:: Information supplied ::

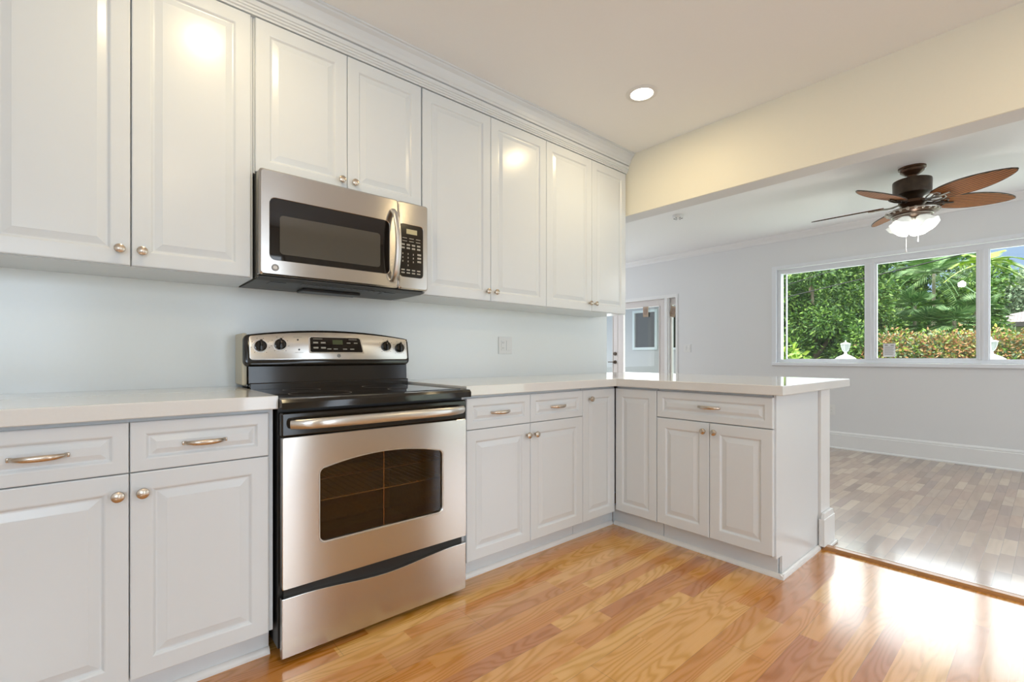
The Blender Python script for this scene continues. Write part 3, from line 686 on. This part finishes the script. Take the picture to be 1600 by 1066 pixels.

:::
:: Information supplied ::

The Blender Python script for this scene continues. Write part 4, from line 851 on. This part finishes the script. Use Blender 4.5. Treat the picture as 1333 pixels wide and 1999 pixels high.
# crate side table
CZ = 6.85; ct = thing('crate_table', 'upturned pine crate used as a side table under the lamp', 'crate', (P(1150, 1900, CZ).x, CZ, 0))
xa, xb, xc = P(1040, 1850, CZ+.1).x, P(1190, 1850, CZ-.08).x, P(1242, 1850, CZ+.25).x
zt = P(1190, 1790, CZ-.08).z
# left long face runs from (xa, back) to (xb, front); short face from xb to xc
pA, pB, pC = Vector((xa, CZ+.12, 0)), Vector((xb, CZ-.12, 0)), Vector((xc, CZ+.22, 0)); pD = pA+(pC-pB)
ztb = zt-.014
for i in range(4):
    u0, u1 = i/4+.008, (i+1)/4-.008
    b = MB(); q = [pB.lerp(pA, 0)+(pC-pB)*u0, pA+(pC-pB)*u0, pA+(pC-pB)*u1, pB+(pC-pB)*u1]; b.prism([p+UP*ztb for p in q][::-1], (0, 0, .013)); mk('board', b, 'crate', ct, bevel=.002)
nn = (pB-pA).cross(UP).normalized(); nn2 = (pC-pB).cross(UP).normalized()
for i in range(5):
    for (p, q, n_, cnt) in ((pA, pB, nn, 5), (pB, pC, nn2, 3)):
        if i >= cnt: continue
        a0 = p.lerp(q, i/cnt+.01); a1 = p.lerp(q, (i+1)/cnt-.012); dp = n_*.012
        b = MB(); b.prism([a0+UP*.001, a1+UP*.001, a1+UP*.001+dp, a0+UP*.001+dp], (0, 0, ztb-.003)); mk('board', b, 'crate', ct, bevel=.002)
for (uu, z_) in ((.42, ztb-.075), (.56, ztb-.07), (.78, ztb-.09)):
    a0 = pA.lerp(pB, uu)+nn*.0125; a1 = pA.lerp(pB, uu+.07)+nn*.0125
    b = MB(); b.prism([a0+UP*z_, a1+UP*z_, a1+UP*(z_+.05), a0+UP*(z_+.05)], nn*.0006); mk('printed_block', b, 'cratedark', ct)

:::
:: Information supplied ::

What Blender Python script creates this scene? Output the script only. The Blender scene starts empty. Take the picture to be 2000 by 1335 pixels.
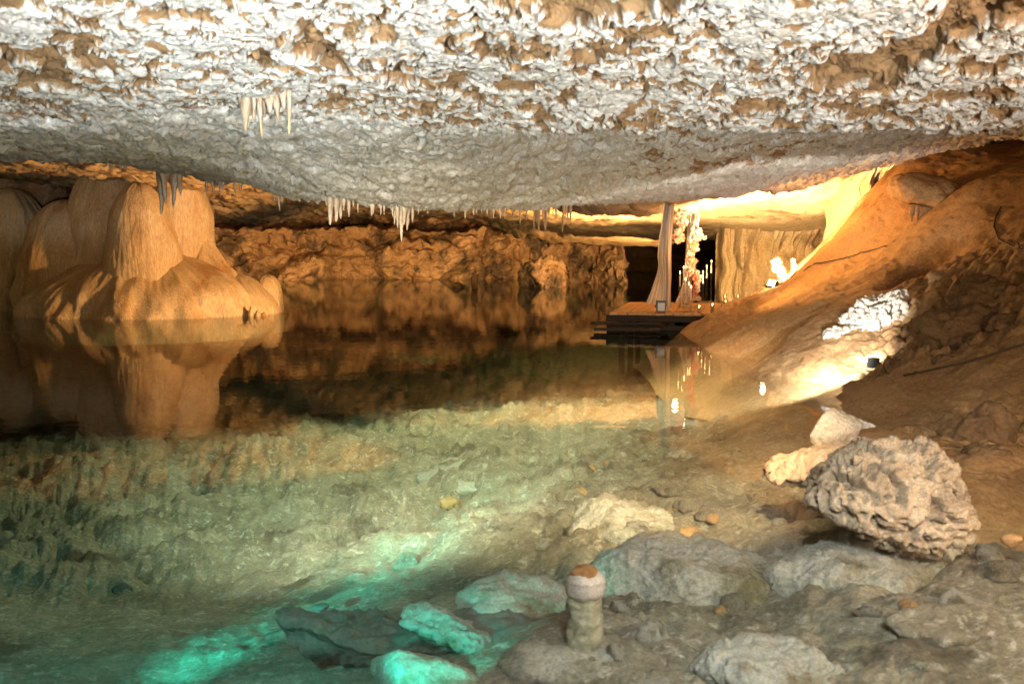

:::

## Set task
Scan the material above for the string "finishes" and return the lines that hold it.

## Written reply
The Blender Python script for this scene continues. Write part 3, from line 686 on. This part finishes the script. Take the picture to be 1600 by 1066 pixels.
The Blender Python script for this scene continues. Write part 4, from line 851 on. This part finishes the script. Use Blender 4.5. Treat the picture as 1333 pixels wide and 1999 pixels high.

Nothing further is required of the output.